Even in keeper formats, I am not looking to flirt with those picks.
Players who I believe could end up more expensive next offseason versus now outside of those mentioned are Trevor Lawrence, Deshaun Watson, Bryce Young, and Will Levis.
QB Draft Approach Overview:
- Enter your league anticipating that you will not be the first team in your league to select a quarterback.
- Only force the issue on selecting the QB1 overall if Tiers 1-4 of the running backs and Tiers 1-3 wide receivers are cleaned out.
- Monitor QB ADP without forcing things. The ideal start would be landing a Tier 1 quarterback in that same range in which Tiers 1-4 of running back and wide receiver are picked over.

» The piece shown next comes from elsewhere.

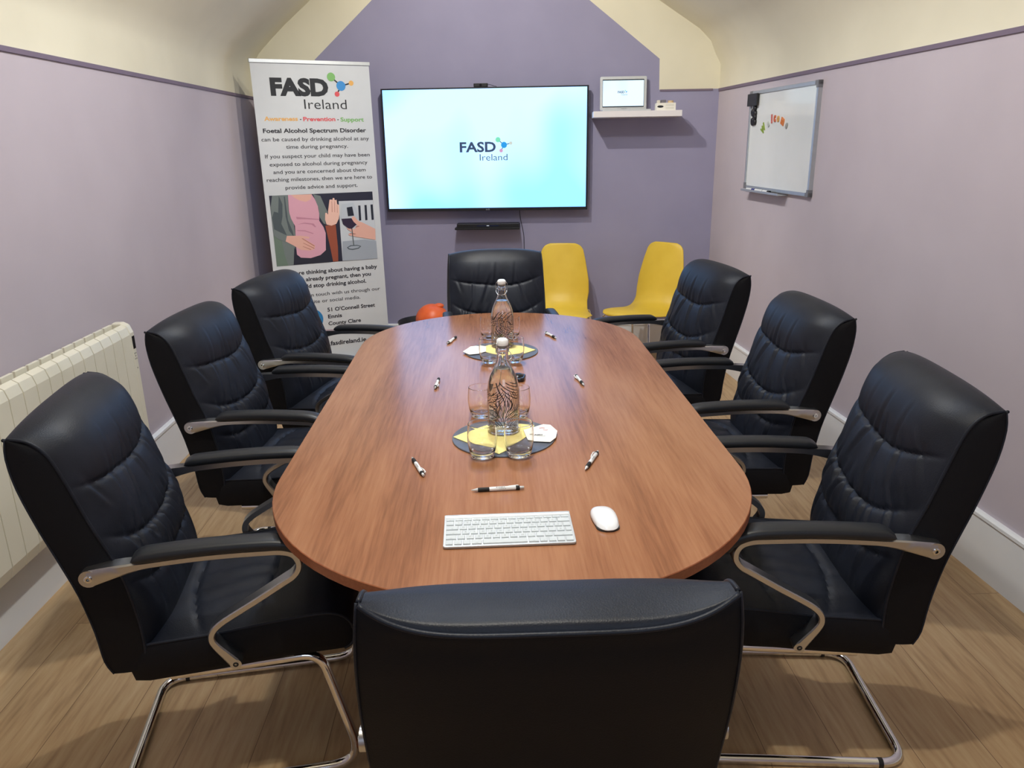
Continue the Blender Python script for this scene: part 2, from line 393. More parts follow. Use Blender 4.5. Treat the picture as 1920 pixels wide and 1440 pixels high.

- 1QB draft targets in order under those guidelines: Josh Allen, Jalen Hurts, Patrick Mahomes, Lamar Jackson, Anthony Richardson, Kyler Murray, Jayden Daniels, and Caleb Williams.
- Be cautious about paying a premium for pocket passers that require QB1 draft capital.
- Do not force this tier based on positional need. Make them luxury picks.
- If your league has six-point passing touchdowns, the run-first quarterbacks have lower floors but still carry massive ceilings. Balance out both accordingly with the pocket passers.
- If missing out on the best dual-threat options, Jordan Love, Jared Goff, and Tua Tagovailoa are the top pocket passer targets at average ADP.
- The same target list applies to 2QB formats but be more aggressive in selecting QBs.
- Grab a Tier 1 QB as soon as possible in 2QB leagues.
- The same principles apply in 2QB formats. Be wary of the pocket passers who are expensive. Do not force one of these guys over elite RB1 or WR1 who get pushed to the opening round turn in drafts.
- In 2QB leagues, several mid-range pocket passers will run down that archetype at more expensive costs. Use that to your advantage.
- The best late-round darts in 2QB formats: Deshaun Watson, Daniel Jones, Will Levis, Bryce Young, and Bo Nix.
- In keeper formats, add Drake Maye to that group.
- In auction formats, apply similar principles, but you can be more aggressive on the front of the position due to reduced opportunity cost.